━━━ DATASET CONTENT

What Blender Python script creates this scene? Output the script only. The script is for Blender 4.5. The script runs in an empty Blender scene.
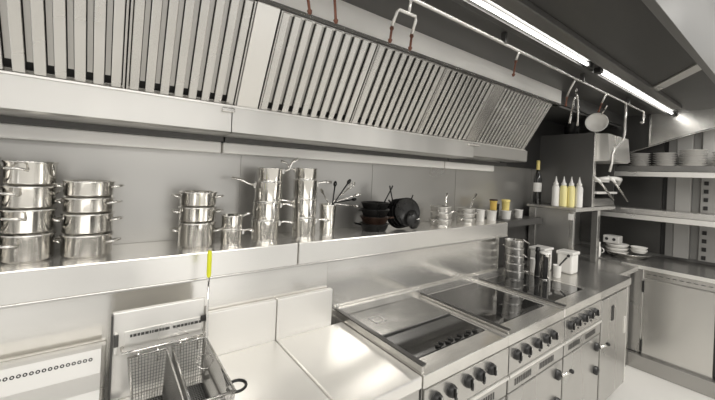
import bpy, bmesh, math, random
from mathutils import Vector, Matrix
random.seed(7)
H = 1.6                                   # eye height: all z below are relative to the camera, lifted by H when linked
SC = bpy.context.scene
COL = SC.collection
PI = math.pi

# ------------------------------------------------------------------ materials
def mat(name, color, metal=0.0, rough=0.5, streak=None, streak_amt=0.12, bump=0.0, noise=None, emit=None, trans=0.0, alpha=1.0, coat=0.0):
    m = bpy.data.materials.new(name); m.use_nodes = True
    nt = m.node_tree; b = nt.nodes['Principled BSDF']
    b.inputs['Base Color'].default_value = (*color, 1)
    b.inputs['Metallic'].default_value = metal
    b.inputs['Roughness'].default_value = rough
    b.inputs['Transmission Weight'].default_value = trans
    b.inputs['Coat Weight'].default_value = coat
    b.inputs['Alpha'].default_value = alpha
    if emit:
        b.inputs['Emission Color'].default_value = (*emit[0], 1)
        b.inputs['Emission Strength'].default_value = emit[1]
    sc = streak or noise
    if sc:
        tc = nt.nodes.new('ShaderNodeTexCoord'); mp = nt.nodes.new('ShaderNodeMapping')
        nz = nt.nodes.new('ShaderNodeTexNoise'); nz.inputs['Scale'].default_value = 1.0
        nz.inputs['Detail'].default_value = 2.0
        mp.inputs['Scale'].default_value = sc
        nt.links.new(tc.outputs['Object'], mp.inputs['Vector'])
        nt.links.new(mp.outputs['Vector'], nz.inputs['Vector'])
        mr = nt.nodes.new('ShaderNodeMapRange')
        mr.inputs['From Min'].default_value = 0.15; mr.inputs['From Max'].default_value = 0.85
        mr.inputs['To Min'].default_value = 1 - 1.6 * streak_amt; mr.inputs['To Max'].default_value = 1 + 1.6 * streak_amt
        nt.links.new(nz.outputs['Fac'], mr.inputs['Value'])
        mx = nt.nodes.new('ShaderNodeVectorMath'); mx.operation = 'SCALE'
        mx.inputs[0].default_value = color
        nt.links.new(mr.outputs['Result'], mx.inputs['Scale'])
        nt.links.new(mx.outputs['Vector'], b.inputs['Base Color'])
        mr2 = nt.nodes.new('ShaderNodeMapRange')
        mr2.inputs['From Min'].default_value = 0.15; mr2.inputs['From Max'].default_value = 0.85
        mr2.inputs['To Min'].default_value = max(0.02, rough * (1 - 2 * streak_amt)); mr2.inputs['To Max'].default_value = min(1, rough * (1 + 2 * streak_amt))
        nt.links.new(nz.outputs['Fac'], mr2.inputs['Value'])
        nt.links.new(mr2.outputs['Result'], b.inputs['Roughness'])
        if bump:
            bp = nt.nodes.new('ShaderNodeBump'); bp.inputs['Strength'].default_value = bump; bp.inputs['Distance'].default_value = 0.002
            nt.links.new(nz.outputs['Fac'], bp.inputs['Height'])
            nt.links.new(bp.outputs['Normal'], b.inputs['Normal'])
    return m
W = (1.0, 0.978, 0.932)                    # the warm cast of the kitchen
def g(v, w=1.0): return (v * W[0], v * W[1], v * W[2])
M = dict(
    wall   = mat('wall_steel', g(.50), .75, .30, noise=(1.2, 1.2, 2.5), streak_amt=.12),
    ledge  = mat('ledge_steel', g(.84), .80, .24, noise=(1.2, 3, 3), streak_amt=.05),
    sheet  = mat('sheet_steel', g(.80), .85, .20, noise=(1.2, 3, 3), streak_amt=.06),
    splash = mat('splash_steel', g(.88), .45, .34, noise=(1.5, 2, 3), streak_amt=.03),
    top    = mat('worktop_steel', g(.88), .55, .25, noise=(3, 3, 3), streak_amt=.04),
    range  = mat('range_steel', g(.58), .85, .24, noise=(2, 4, 4), streak_amt=.06),
    rtop   = mat('range_top_steel', g(.80), .80, .22, noise=(8, 8, 4), streak_amt=.08),
    front  = mat('front_steel', g(.50), .80, .27, noise=(4, 4, 1), streak_amt=.07),
    far    = mat('far_steel', g(.66), .85, .24, noise=(4, 4, .8), streak_amt=.07),
    hood   = mat('hood_steel', g(.70), .90, .22, noise=(3, 3, .6), streak_amt=.10),
    slat   = mat('slat_steel', g(.74), .80, .28, noise=(2.2, 3, 4), streak_amt=.12),
    rslat  = mat('rear_slat_steel', g(.55), .80, .35),
    strip  = mat('filler_steel', g(.90), .70, .28, noise=(3, 3, 2), streak_amt=.03),
    tower  = mat('tower_steel', g(.17), .60, .35, noise=(3, 3, 2), streak_amt=.06),
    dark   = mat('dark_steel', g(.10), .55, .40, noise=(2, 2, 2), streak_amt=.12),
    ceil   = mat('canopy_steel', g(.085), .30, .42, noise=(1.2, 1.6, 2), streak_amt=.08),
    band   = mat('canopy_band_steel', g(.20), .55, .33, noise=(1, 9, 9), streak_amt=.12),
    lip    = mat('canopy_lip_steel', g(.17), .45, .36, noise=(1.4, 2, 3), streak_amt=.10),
    upper  = mat('upper_panel_steel', g(.92), .15, .45, noise=(1.5, 2, 2), streak_amt=.10),
    gutter = mat('gutter_steel', g(.66), .70, .36, noise=(3.5, 1, .4), streak_amt=.16),
    wstrip = mat('polished_strip', g(.97), .05, .35, noise=(1.5, 2, 2), streak_amt=.05),
    pot2   = mat('worn_pan_steel', g(.66), .85, .30, noise=(20, 20, 20), streak_amt=.10),
    dtop   = mat('dark_counter_steel', g(.42), .80, .25, noise=(3, 3, 3), streak_amt=.08),
    gap    = mat('recess_black', g(.03), .2, .5),
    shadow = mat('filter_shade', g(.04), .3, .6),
    pot    = mat('pot_steel', g(.80), 1.0, .13, noise=(6, 6, 12), streak_amt=.04),
    chrome = mat('chrome', g(.86), .95, .12),
    pipe   = mat('pipe_chrome', g(.80), .6, .25),
    copper = mat('nozzle_bronze', (.25, .11, .075), .6, .42),
    glass  = mat('ceramic_glass', g(.025), .0, .05, coat=.6),
    plate  = mat('griddle_steel', g(.30), .75, .16, noise=(7, 9, 4), streak_amt=.12),
    iron   = mat('cast_iron', g(.022), .35, .34, noise=(30, 30, 30), streak_amt=.3),
    brown_iron   = mat('brown_tinted_iron', (.060, .035, .025), .4, .36, noise=(16, 16, 16), streak_amt=.3),
    black  = mat('black_plastic', g(.015), 0, .35),
    white  = mat('white_plastic', g(.86), 0, .38),
    cer    = mat('white_ceramic', g(.78), 0, .22),
    cerd   = mat('cream_ceramic', g(.60), 0, .28),
    yell   = mat('yellow_grip', (.78, .80, .03), 0, .42),
    orange = mat('orange_lid', (.72, .50, .12), 0, .45),
    ylid   = mat('yellow_lid', (.85, .70, .25), 0, .45),
    oil    = mat('oil_bottle', (.84, .76, .36), 0, .30),
    clearp = mat('milky_bottle', g(.80), 0, .30),
    wine   = mat('wine_glass_black', g(.012), 0, .12, coat=.5),
    paper  = mat('paper_label', g(.85), 0, .6),
    wire   = mat('basket_wire', g(.28), .85, .30),
    fry    = mat('fryer_oil', (.07, .06, .045), .0, .06),
    floor  = mat('floor_vinyl', g(.80), 0, .35, noise=(5, 5, 5), streak_amt=.03),
    tube   = mat('tube_light', (1, 1, 1), 0, .4, emit=((1.0, .98, .94), 11.0)),
    mark   = mat('hob_mark', g(.60), 0, .4),
    print  = mat('printed_label', g(.06), 0, .6),
    pillar = mat('pillar_paint', g(.42), 0, .5),
    panel  = mat('panel_paint', g(.26), .1, .45),
)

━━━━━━

_WHAT YOU NEED TO DO_. Without the pictures, transcribe the listing above exactly.

_RESULT BELOW_.
What Blender Python script creates this scene? Output the script only. The script is for Blender 4.5. The script runs in an empty Blender scene.
import bpy, bmesh, math, random
from mathutils import Vector, Matrix
random.seed(7)
H = 1.6                                   # eye height: all z below are relative to the camera, lifted by H when linked
SC = bpy.context.scene
COL = SC.collection
PI = math.pi

# ------------------------------------------------------------------ materials
def mat(name, color, metal=0.0, rough=0.5, streak=None, streak_amt=0.12, bump=0.0, noise=None, emit=None, trans=0.0, alpha=1.0, coat=0.0):
    m = bpy.data.materials.new(name); m.use_nodes = True
    nt = m.node_tree; b = nt.nodes['Principled BSDF']
    b.inputs['Base Color'].default_value = (*color, 1)
    b.inputs['Metallic'].default_value = metal
    b.inputs['Roughness'].default_value = rough
    b.inputs['Transmission Weight'].default_value = trans
    b.inputs['Coat Weight'].default_value = coat
    b.inputs['Alpha'].default_value = alpha
    if emit:
        b.inputs['Emission Color'].default_value = (*emit[0], 1)
        b.inputs['Emission Strength'].default_value = emit[1]
    sc = streak or noise
    if sc:
        tc = nt.nodes.new('ShaderNodeTexCoord'); mp = nt.nodes.new('ShaderNodeMapping')
        nz = nt.nodes.new('ShaderNodeTexNoise'); nz.inputs['Scale'].default_value = 1.0
        nz.inputs['Detail'].default_value = 2.0
        mp.inputs['Scale'].default_value = sc
        nt.links.new(tc.outputs['Object'], mp.inputs['Vector'])
        nt.links.new(mp.outputs['Vector'], nz.inputs['Vector'])
        mr = nt.nodes.new('ShaderNodeMapRange')
        mr.inputs['From Min'].default_value = 0.15; mr.inputs['From Max'].default_value = 0.85
        mr.inputs['To Min'].default_value = 1 - 1.6 * streak_amt; mr.inputs['To Max'].default_value = 1 + 1.6 * streak_amt
        nt.links.new(nz.outputs['Fac'], mr.inputs['Value'])
        mx = nt.nodes.new('ShaderNodeVectorMath'); mx.operation = 'SCALE'
        mx.inputs[0].default_value = color
        nt.links.new(mr.outputs['Result'], mx.inputs['Scale'])
        nt.links.new(mx.outputs['Vector'], b.inputs['Base Color'])
        mr2 = nt.nodes.new('ShaderNodeMapRange')
        mr2.inputs['From Min'].default_value = 0.15; mr2.inputs['From Max'].default_value = 0.85
        mr2.inputs['To Min'].default_value = max(0.02, rough * (1 - 2 * streak_amt)); mr2.inputs['To Max'].default_value = min(1, rough * (1 + 2 * streak_amt))
        nt.links.new(nz.outputs['Fac'], mr2.inputs['Value'])
        nt.links.new(mr2.outputs['Result'], b.inputs['Roughness'])
        if bump:
            bp = nt.nodes.new('ShaderNodeBump'); bp.inputs['Strength'].default_value = bump; bp.inputs['Distance'].default_value = 0.002
            nt.links.new(nz.outputs['Fac'], bp.inputs['Height'])
            nt.links.new(bp.outputs['Normal'], b.inputs['Normal'])
    return m
W = (1.0, 0.978, 0.932)                    # the warm cast of the kitchen
def g(v, w=1.0): return (v * W[0], v * W[1], v * W[2])
M = dict(
    wall   = mat('wall_steel', g(.50), .75, .30, noise=(1.2, 1.2, 2.5), streak_amt=.12),
    ledge  = mat('ledge_steel', g(.84), .80, .24, noise=(1.2, 3, 3), streak_amt=.05),
    sheet  = mat('sheet_steel', g(.80), .85, .20, noise=(1.2, 3, 3), streak_amt=.06),
    splash = mat('splash_steel', g(.88), .45, .34, noise=(1.5, 2, 3), streak_amt=.03),
    top    = mat('worktop_steel', g(.88), .55, .25, noise=(3, 3, 3), streak_amt=.04),
    range  = mat('range_steel', g(.58), .85, .24, noise=(2, 4, 4), streak_amt=.06),
    rtop   = mat('range_top_steel', g(.80), .80, .22, noise=(8, 8, 4), streak_amt=.08),
    front  = mat('front_steel', g(.50), .80, .27, noise=(4, 4, 1), streak_amt=.07),
    far    = mat('far_steel', g(.66), .85, .24, noise=(4, 4, .8), streak_amt=.07),
    hood   = mat('hood_steel', g(.70), .90, .22, noise=(3, 3, .6), streak_amt=.10),
    slat   = mat('slat_steel', g(.74), .80, .28, noise=(2.2, 3, 4), streak_amt=.12),
    rslat  = mat('rear_slat_steel', g(.55), .80, .35),
    strip  = mat('filler_steel', g(.90), .70, .28, noise=(3, 3, 2), streak_amt=.03),
    tower  = mat('tower_steel', g(.17), .60, .35, noise=(3, 3, 2), streak_amt=.06),
    dark   = mat('dark_steel', g(.10), .55, .40, noise=(2, 2, 2), streak_amt=.12),
    ceil   = mat('canopy_steel', g(.085), .30, .42, noise=(1.2, 1.6, 2), streak_amt=.08),
    band   = mat('canopy_band_steel', g(.20), .55, .33, noise=(1, 9, 9), streak_amt=.12),
    lip    = mat('canopy_lip_steel', g(.17), .45, .36, noise=(1.4, 2, 3), streak_amt=.10),
    upper  = mat('upper_panel_steel', g(.92), .15, .45, noise=(1.5, 2, 2), streak_amt=.10),
    gutter = mat('gutter_steel', g(.66), .70, .36, noise=(3.5, 1, .4), streak_amt=.16),
    wstrip = mat('polished_strip', g(.97), .05, .35, noise=(1.5, 2, 2), streak_amt=.05),
    pot2   = mat('worn_pan_steel', g(.66), .85, .30, noise=(20, 20, 20), streak_amt=.10),
    dtop   = mat('dark_counter_steel', g(.42), .80, .25, noise=(3, 3, 3), streak_amt=.08),
    gap    = mat('recess_black', g(.03), .2, .5),
    shadow = mat('filter_shade', g(.04), .3, .6),
    pot    = mat('pot_steel', g(.80), 1.0, .13, noise=(6, 6, 12), streak_amt=.04),
    chrome = mat('chrome', g(.86), .95, .12),
    pipe   = mat('pipe_chrome', g(.80), .6, .25),
    copper = mat('nozzle_bronze', (.25, .11, .075), .6, .42),
    glass  = mat('ceramic_glass', g(.025), .0, .05, coat=.6),
    plate  = mat('griddle_steel', g(.30), .75, .16, noise=(7, 9, 4), streak_amt=.12),
    iron   = mat('cast_iron', g(.022), .35, .34, noise=(30, 30, 30), streak_amt=.3),
    brown_iron   = mat('brown_tinted_iron', (.060, .035, .025), .4, .36, noise=(16, 16, 16), streak_amt=.3),
    black  = mat('black_plastic', g(.015), 0, .35),
    white  = mat('white_plastic', g(.86), 0, .38),
    cer    = mat('white_ceramic', g(.78), 0, .22),
    cerd   = mat('cream_ceramic', g(.60), 0, .28),
    yell   = mat('yellow_grip', (.78, .80, .03), 0, .42),
    orange = mat('orange_lid', (.72, .50, .12), 0, .45),
    ylid   = mat('yellow_lid', (.85, .70, .25), 0, .45),
    oil    = mat('oil_bottle', (.84, .76, .36), 0, .30),
    clearp = mat('milky_bottle', g(.80), 0, .30),
    wine   = mat('wine_glass_black', g(.012), 0, .12, coat=.5),
    paper  = mat('paper_label', g(.85), 0, .6),
    wire   = mat('basket_wire', g(.28), .85, .30),
    fry    = mat('fryer_oil', (.07, .06, .045), .0, .06),
    floor  = mat('floor_vinyl', g(.80), 0, .35, noise=(5, 5, 5), streak_amt=.03),
    tube   = mat('tube_light', (1, 1, 1), 0, .4, emit=((1.0, .98, .94), 11.0)),
    mark   = mat('hob_mark', g(.60), 0, .4),
    print  = mat('printed_label', g(.06), 0, .6),
    pillar = mat('pillar_paint', g(.42), 0, .5),
    panel  = mat('panel_paint', g(.26), .1, .45),
)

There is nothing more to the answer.